Santa Claus, el buen
San Nicolás
que echaba por las ventanas, a escondidas,
la dote de las doncellas pobres.
Por José Martí
Las Christmas son las fiestas de los padres
que ven, como nidal de tórtolas gozosas, agruparse en torno a la mesa de los
regalos, la niña esbelta, el varón apresurado, la crianza balbuciente, y
olvidan las desventuras de la tierra en aquel gozo ingenuo y celeste compañía.
Las Christmas son la fiesta amada de los
pequeñuelos, cuyos deseos de todo el año van siendo encomendados a este día
solemnísimo, en que se entrará el buen viejo Santa Claus por la chimenea de la
casa, se calentará del frío del viaje junto a las brasas rojas que se consumen
en la estufa, y dejará en el calcetín maravilloso que cada niño pone a la
cabecera de su cama, su caja de presentes. Y luego, subirá chimenea arriba, se
calará su turbante recio, se mesará la barba blanca, se echará sobre el rostro
la capucha para ampararse de la nieve, tomará la rienda de los ligeros venados
que arrastran su trineo, y echará a andar por los aires, a los alegres sones de
las colleras de campanillas, hasta la chimenea del niño vecino.
A Santa Claus,
que es el buen San Nicolás, ruegan los niños todo el mes de diciembre; y le
prometen conducirse bien; y le escriben cartas, y le incluyen la lista de los
presentes que desean; y piden a sus padres que le envíen un telegrama, para que
la respuesta venga pronto. Y Santa Claus es muy bueno, ¡y siempre responde!

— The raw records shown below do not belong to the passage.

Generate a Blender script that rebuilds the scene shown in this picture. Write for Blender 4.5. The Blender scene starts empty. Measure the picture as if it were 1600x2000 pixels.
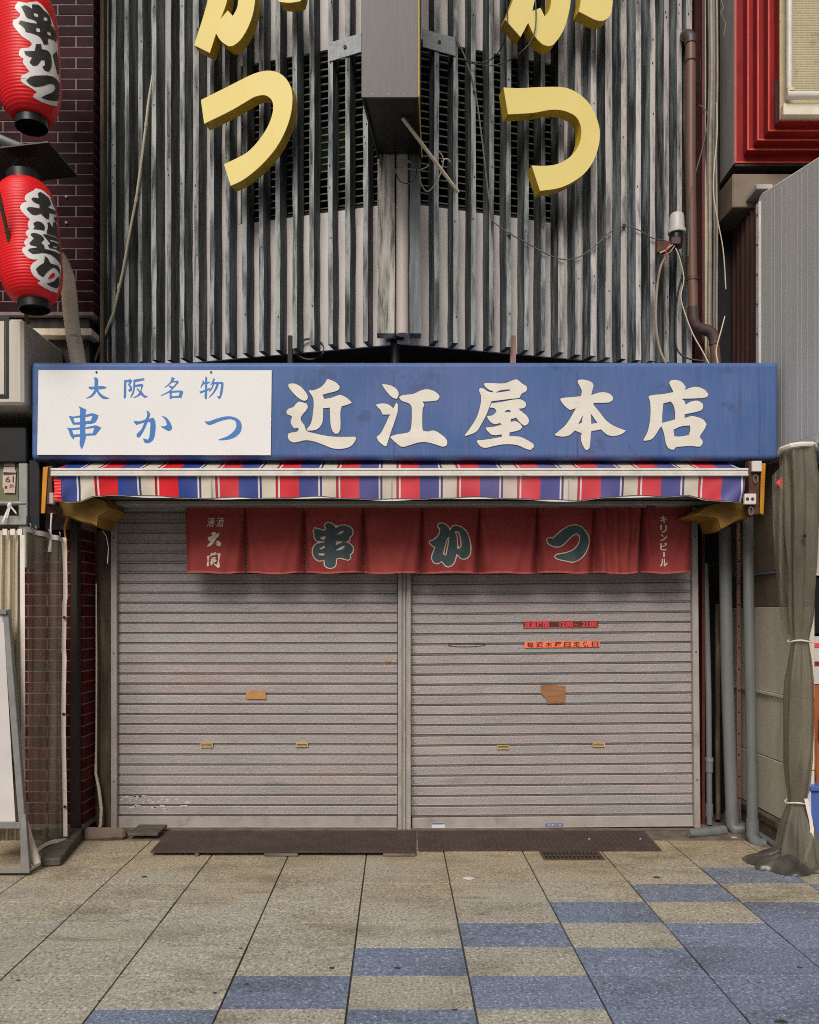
import bpy, bmesh, math, random
from mathutils import Vector, Matrix, noise as mnoise
from mathutils.geometry import tessellate_polygon
R = math.radians
random.seed(7)
S = bpy.context.scene
C = S.collection

# ------------------------------------------------------------------ camera
F, CX, CY, EYE = 1600.0, 775.0, 1200.0, 1.55      # focal length (px of a 1600 px wide picture), principal point, eye height
cam = bpy.data.cameras.new('camera')
camo = bpy.data.objects.new('camera', cam)
C.objects.link(camo)
camo.location = (0, 0, EYE)
camo.rotation_euler = (R(90), 0, 0)
cam.sensor_fit = 'HORIZONTAL'
cam.sensor_width = 36
cam.lens = 36 * F / 1600
cam.shift_x = (800 - CX) / 1600
cam.shift_y = (CY - 1000) / 1600
cam.clip_end = 500
S.camera = camo

# ------------------------------------------------------------------ light
SUN_EL, SUN_AZ = 43, 193          # overcast sun, high behind the camera
w = bpy.data.worlds.new('World')
S.world = w
w.use_nodes = True
nt = w.node_tree
nt.nodes.clear()
sky = nt.nodes.new('ShaderNodeTexSky')
sky.sky_type = 'NISHITA'
sky.sun_disc = False
sky.sun_elevation = R(SUN_EL)
sky.sun_rotation = R(SUN_AZ)
sky.air_density = 1.0
sky.dust_density = 6.0
sky.ozone_density = 0.6
hs = nt.nodes.new('ShaderNodeHueSaturation')
hs.inputs['Saturation'].default_value = 0.12
bg = nt.nodes.new('ShaderNodeBackground')
bg.inputs['Strength'].default_value = 0.056
wo = nt.nodes.new('ShaderNodeOutputWorld')
nt.links.new(sky.outputs[0], hs.inputs['Color'])
nt.links.new(hs.outputs[0], bg.inputs['Color'])
nt.links.new(bg.outputs[0], wo.inputs['Surface'])
sun = bpy.data.lights.new('sun', 'SUN')
sun.energy = 2.4
sun.angle = R(30)
sun.color = (1.0, 0.93, 0.85)
suno = bpy.data.objects.new('sun', sun)
C.objects.link(suno)
suno.location = (0, -6, 12)
az, el = R(SUN_AZ), R(SUN_EL)
tosun = Vector((math.sin(az) * math.cos(el), math.cos(az) * math.cos(el), math.sin(el)))
suno.rotation_euler = tosun.to_track_quat('Z', 'Y').to_euler()
S.view_settings.view_transform = 'Standard'
S.view_settings.look = 'None'
S.view_settings.gamma = 1
S.view_settings.use_curve_mapping = False
S.view_settings.exposure = 0.03
S.render.engine = 'CYCLES'
S.cycles.use_denoising = False
S.cycles.filter_width = 1.0
S.cycles.max_bounces = 8
S.cycles.transparent_max_bounces = 12

# ------------------------------------------------------------------ placing
def W(px, py, D):
    return Vector(((px - CX) / F * D, D, EYE + (CY - py) / F * D))
def X(px, D): return (px - CX) / F * D
def Z(py, D): return EYE + (CY - py) / F * D

TILT = math.atan(0.272)                   # the slatted front is a shallow wedge; this is the angle of each wing
RIDGE = Vector((0.034, 5.46))
SA, CA = math.sin(TILT), math.cos(TILT)
def wing(px, py, side, off=0.0):
    n = Vector((side * SA, -CA))
    d = Vector(((px - CX) / F, 1.0))
    t = (n.dot(RIDGE) + off) / n.dot(d)
    return Vector((d.x * t, t, EYE + (CY - py) / F * t))

# ------------------------------------------------------------------ materials
def mat(name, cols, scale=6, stretch=(1, 1, 1), detail=6, rough=0.6, bump=0.1, bscale=40, spec=0.4, metal=0.0,
        objrand=0.0, dirt=None, rough2=None, nrough=0.55, bstretch=None, bdist=0.01, transp=0.0, tcol=(1, 1, 1), hrand=0.0):
    m = bpy.data.materials.new(name)
    m.use_nodes = True
    n, l = m.node_tree.nodes, m.node_tree.links
    b = n['Principled BSDF']
    out = n['Material Output']
    tc = n.new('ShaderNodeTexCoord'); mp = n.new('ShaderNodeMapping')
    mp.inputs['Scale'].default_value = stretch
    oi = n.new('ShaderNodeObjectInfo')
    mw = n.new('ShaderNodeMath'); mw.operation = 'MULTIPLY'; mw.inputs[1].default_value = 53.0
    l.new(oi.outputs['Random'], mw.inputs[0])
    l.new(tc.outputs['Object'], mp.inputs['Vector'])
    def noise(sc, det, vec, rg=nrough):
        t = n.new('ShaderNodeTexNoise'); t.noise_dimensions = '4D'
        t.inputs['Scale'].default_value = sc; t.inputs['Detail'].default_value = det
        t.inputs['Roughness'].default_value = rg
        l.new(vec, t.inputs['Vector']); l.new(mw.outputs[0], t.inputs['W'])
        return t
    t = noise(scale, detail, mp.outputs[0])
    r = n.new('ShaderNodeValToRGB')
    cr = r.color_ramp
    if len(cols) == 1: cols = [(0.3, cols[0][1]), (0.7, tuple(min(1, v * 1.12) for v in cols[0][1]))]
    cr.elements[0].position, cr.elements[0].color = cols[0][0], (*cols[0][1], 1)
    cr.elements[1].position, cr.elements[1].color = cols[-1][0], (*cols[-1][1], 1)
    for p, c in cols[1:-1]:
        e = cr.elements.new(p); e.color = (*c, 1)
    l.new(t.outputs['Fac'], r.inputs['Fac'])
    col = r.outputs['Color']
    if dirt:
        for dd in dirt:
            dc, ds, lo, hi, st = dd[:5]
            mp2 = n.new('ShaderNodeMapping'); mp2.inputs['Scale'].default_value = st
            l.new(tc.outputs['Object'], mp2.inputs['Vector'])
            t2 = noise(ds, 7, mp2.outputs[0], 0.65)
            mr = n.new('ShaderNodeMapRange'); mr.inputs['From Min'].default_value = lo; mr.inputs['From Max'].default_value = hi
            mr.inputs['To Max'].default_value = dd[5] if len(dd) > 5 else 1.0
            l.new(t2.outputs['Fac'], mr.inputs['Value'])
            mx = n.new('ShaderNodeMixRGB'); mx.inputs['Color2'].default_value = (*dc, 1)
            l.new(mr.outputs[0], mx.inputs['Fac']); l.new(col, mx.inputs['Color1'])
            col = mx.outputs[0]
    if objrand or hrand:
        h = n.new('ShaderNodeHueSaturation')
        mr = n.new('ShaderNodeMapRange')
        mr.inputs['To Min'].default_value = 1 - objrand; mr.inputs['To Max'].default_value = 1 + objrand
        l.new(oi.outputs['Random'], mr.inputs['Value']); l.new(mr.outputs[0], h.inputs['Value'])
        l.new(col, h.inputs['Color'])
        col = h.outputs[0]
    l.new(col, b.inputs['Base Color'])
    b.inputs['Roughness'].default_value = rough
    if rough2 is not None:
        mr = n.new('ShaderNodeMapRange'); mr.inputs['To Min'].default_value = rough; mr.inputs['To Max'].default_value = rough2
        l.new(t.outputs['Fac'], mr.inputs['Value']); l.new(mr.outputs[0], b.inputs['Roughness'])
    b.inputs['Metallic'].default_value = metal
    b.inputs['Specular IOR Level'].default_value = spec
    if bump:
        mp3 = n.new('ShaderNodeMapping'); mp3.inputs['Scale'].default_value = bstretch or stretch
        l.new(tc.outputs['Object'], mp3.inputs['Vector'])
        tb = noise(bscale, 4, mp3.outputs[0])
        bp = n.new('ShaderNodeBump'); bp.inputs['Strength'].default_value = bump; bp.inputs['Distance'].default_value = bdist
        l.new(tb.outputs['Fac'], bp.inputs['Height']); l.new(bp.outputs[0], b.inputs['Normal'])
    if transp:
        tr = n.new('ShaderNodeBsdfTransparent'); tr.inputs['Color'].default_value = (*tcol, 1)
        mx = n.new('ShaderNodeMixShader'); mx.inputs[0].default_value = transp
        l.new(b.outputs[0], mx.inputs[1]); l.new(tr.outputs[0], mx.inputs[2]); l.new(mx.outputs[0], out.inputs['Surface'])
    return m

def g(v, t=(1, 1, 1)): return (v * t[0], v * t[1], v * t[2])
M = {}
M['tile'] = mat('granite_beige', [(0.33, (0.10, 0.094, 0.078)), (0.46, (0.33, 0.31, 0.255)), (0.57, (0.42, 0.40, 0.335)), (0.68, (0.70, 0.675, 0.60))], scale=75, detail=4, rough=0.75, bump=0.15, bscale=160, objrand=0.07, nrough=0.7,
                dirt=[((0.17, 0.155, 0.125), 2.3, 0.52, 0.75, (1, 1, 1), 0.5), ((0.08, 0.072, 0.06), 4.0, 0.58, 0.75, (0.6, 2.4, 1), 0.6)])
M['tile_blue'] = mat('granite_blue', [(0.33, (0.06, 0.072, 0.105)), (0.46, (0.155, 0.19, 0.275)), (0.57, (0.205, 0.245, 0.345)), (0.68, (0.55, 0.60, 0.68))], scale=75, detail=4, rough=0.72, bump=0.15, bscale=160, objrand=0.09, nrough=0.7,
                dirt=[((0.10, 0.10, 0.12), 2.3, 0.52, 0.8, (1, 1, 1), 0.55)])
def ground_stain(m):            # brown dirt washed along the foot of the building
    n, l = m.node_tree.nodes, m.node_tree.links
    b = n['Principled BSDF']; src = b.inputs['Base Color'].links[0].from_socket
    ge = n.new('ShaderNodeNewGeometry'); sp = n.new('ShaderNodeSeparateXYZ'); l.new(ge.outputs['Position'], sp.inputs[0])
    t = n.new('ShaderNodeTexNoise'); t.inputs['Scale'].default_value = 1.7; t.inputs['Detail'].default_value = 6; l.new(ge.outputs['Position'], t.inputs['Vector'])
    a = n.new('ShaderNodeMath'); a.operation = 'MULTIPLY_ADD'; a.inputs[1].default_value = 2.4; l.new(t.outputs['Fac'], a.inputs[0]); l.new(sp.outputs['Y'], a.inputs[2])
    r = n.new('ShaderNodeMapRange'); r.inputs['From Min'].default_value = 5.2; r.inputs['From Max'].default_value = 6.7; r.inputs['To Max'].default_value = 0.62; l.new(a.outputs[0], r.inputs['Value'])
    mx = n.new('ShaderNodeMixRGB'); mx.blend_type = 'MULTIPLY'; mx.inputs['Color2'].default_value = (0.92, 0.70, 0.40, 1); l.new(r.outputs[0], mx.inputs['Fac'])
    t3 = n.new('ShaderNodeTexNoise'); t3.inputs['Scale'].default_value = 2.6; t3.inputs['Detail'].default_value = 8; t3.inputs['Roughness'].default_value = 0.62
    vm = n.new('ShaderNodeMapping'); vm.inputs['Scale'].default_value = (0.7, 1.5, 1); l.new(ge.outputs['Position'], vm.inputs['Vector']); l.new(vm.outputs[0], t3.inputs['Vector'])
    r3 = n.new('ShaderNodeMapRange'); r3.inputs['From Min'].default_value = 0.5; r3.inputs['From Max'].default_value = 0.72; r3.inputs['To Max'].default_value = 0.75; l.new(t3.outputs['Fac'], r3.inputs['Value'])
    m3 = n.new('ShaderNodeMixRGB'); m3.blend_type = 'MULTIPLY'; m3.inputs['Color2'].default_value = (0.52, 0.48, 0.43, 1); l.new(r3.outputs[0], m3.inputs['Fac']); l.new(src, m3.inputs['Color1'])
    l.new(m3.outputs[0], mx.inputs['Color1'])
    l.new(mx.outputs[0], b.inputs['Base Color'])
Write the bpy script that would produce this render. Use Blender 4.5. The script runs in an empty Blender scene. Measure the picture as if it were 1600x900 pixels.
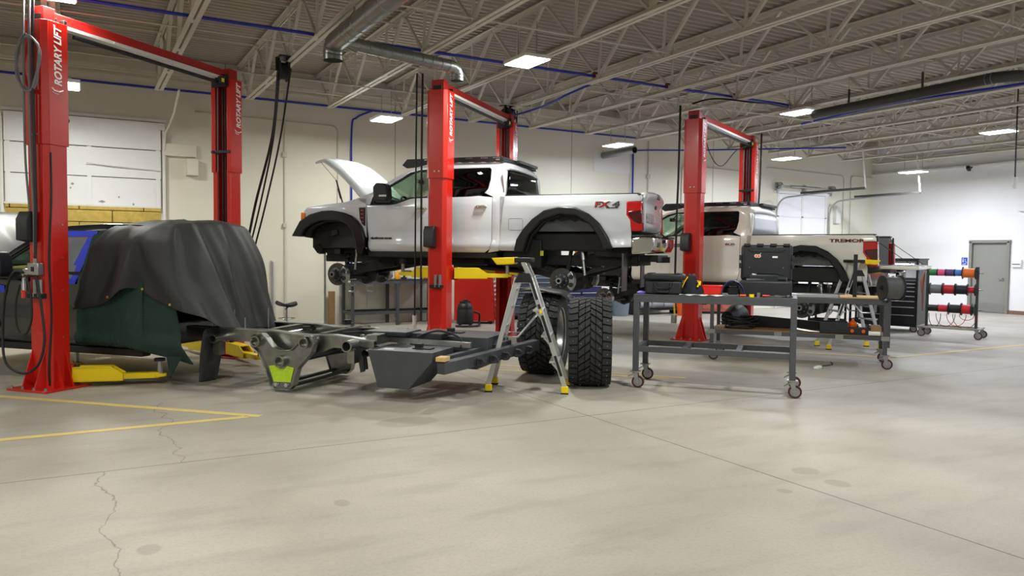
import bpy, bmesh, math, random
from mathutils import Vector as V, Matrix as M
C = bpy.context.scene.collection
PI = math.pi
random.seed(7)
def lin(c): return tuple(((x/255)/12.92 if x/255 <= .04045 else ((x/255+.055)/1.055)**2.4) for x in c)
# ---------------------------------------------------------------- materials
def mat(name, rgb, rough=.5, metal=0., var=.08, scale=6., bump=0., coat=0., spec=.5, alpha=1.):
    m = bpy.data.materials.new(name); m.use_nodes = True
    nt = m.node_tree; N = nt.nodes; L = nt.links; p = N['Principled BSDF']
    c = lin(rgb); tc = N.new('ShaderNodeTexCoord')
    nz = N.new('ShaderNodeTexNoise'); nz.inputs['Scale'].default_value = scale; nz.inputs['Detail'].default_value = 5
    L.new(tc.outputs['Object'], nz.inputs['Vector'])
    mx = N.new('ShaderNodeMix'); mx.data_type = 'RGBA'
    mx.inputs[6].default_value = (*[x*(1-var) for x in c], 1); mx.inputs[7].default_value = (*[min(1, x*(1+var)) for x in c], 1)
    L.new(nz.outputs['Fac'], mx.inputs[0]); L.new(mx.outputs[2], p.inputs['Base Color'])
    p.inputs['Roughness'].default_value = rough; p.inputs['Metallic'].default_value = metal
    p.inputs['Coat Weight'].default_value = coat; p.inputs['Specular IOR Level'].default_value = spec
    p.inputs['Coat Roughness'].default_value = .08
    if bump:
        b = N.new('ShaderNodeBump'); b.inputs['Strength'].default_value = bump; b.inputs['Distance'].default_value = .01
        L.new(nz.outputs['Fac'], b.inputs['Height']); L.new(b.outputs['Normal'], p.inputs['Normal'])
    return m
def emit(name, rgb, s):
    m = bpy.data.materials.new(name); m.use_nodes = True; p = m.node_tree.nodes['Principled BSDF']
    p.inputs['Base Color'].default_value = (*lin(rgb), 1); p.inputs['Emission Color'].default_value = (*lin(rgb), 1)
    p.inputs['Emission Strength'].default_value = s; return m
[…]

¡Oh, tiempos de dulce engaño, en que los padres próvidos cuidan, a costa de
ahogar los suyos, de la satisfacción de nuestros deseos!
¿Quién no regala en estos días,
únicos en que no es triste la nieve? Se hablan los que no se conocen: las
almas, siempre aquí encogidas e hirsutas, salen riendo a los rostros; los
padres, cargados de regalos para sus hijos, aman en el propio al hijo ajeno, y
reconocen, en la alegría de amar, la fraternidad del hombre… “¿Qué falta?” se
pregunta la madre afanosa, que hoy no quiere fiar al mandadero de la tienda sus
compras; “¡el libro, para la niña!“, “¡el estuche de afeitar para el tío!” “¡el
juego de tocador para la abuela!”. ¡Y el Santa Claus, el San Nicolás de yeso,
el obispo de Myra, de la barba blanca, para que presida el árbol pascual, que
es de pino oloroso, colgado de juguetes, de cajillas de talco lleno de
confites, de candelabros, de talón con velas de colorear, de bombas irisadas y
muñecos de azúcar, de guirnaldas de papel rojo y azul polvoreadas de plata y de
oro!
Y así vuelven los
padres, ya a la medianoche --cuando los novios salen en parejas de los teatros
que lucen estos días sus piezas famosas--, cuál halando un trineo, cuál
cargando un caballo; en un bolsillo una linterna mágica, un Robinson Crusoe en
otro bolsillo, y saliéndole por el del pecho, la punta dorada del cartucho de
bombones, el cartucho que San Nicolás, el obispo de Myra, el que echaba por las
ventanas a escondidas la dote de las doncellas pobres, pone siempre callandito,
a eso de la madrugada, en el fondo de la media clásica que cada pimpín cuelga lleno
de fe en la repisa de la chimenea.
Porque es tal en el alma del hombre la necesidad de la maravilla --y
en la del niño más, recién venido de ella-- que aunque el padre que quiere
educarlo en razón le explique el mito viejo, y cómo Santa Claus fue un excelente
señor, patrono de pobres, doncellas y marineros, dice el niño que sí, que lo
entiende muy bien, que no hay Santa Claus,- ¡y cuelga la media!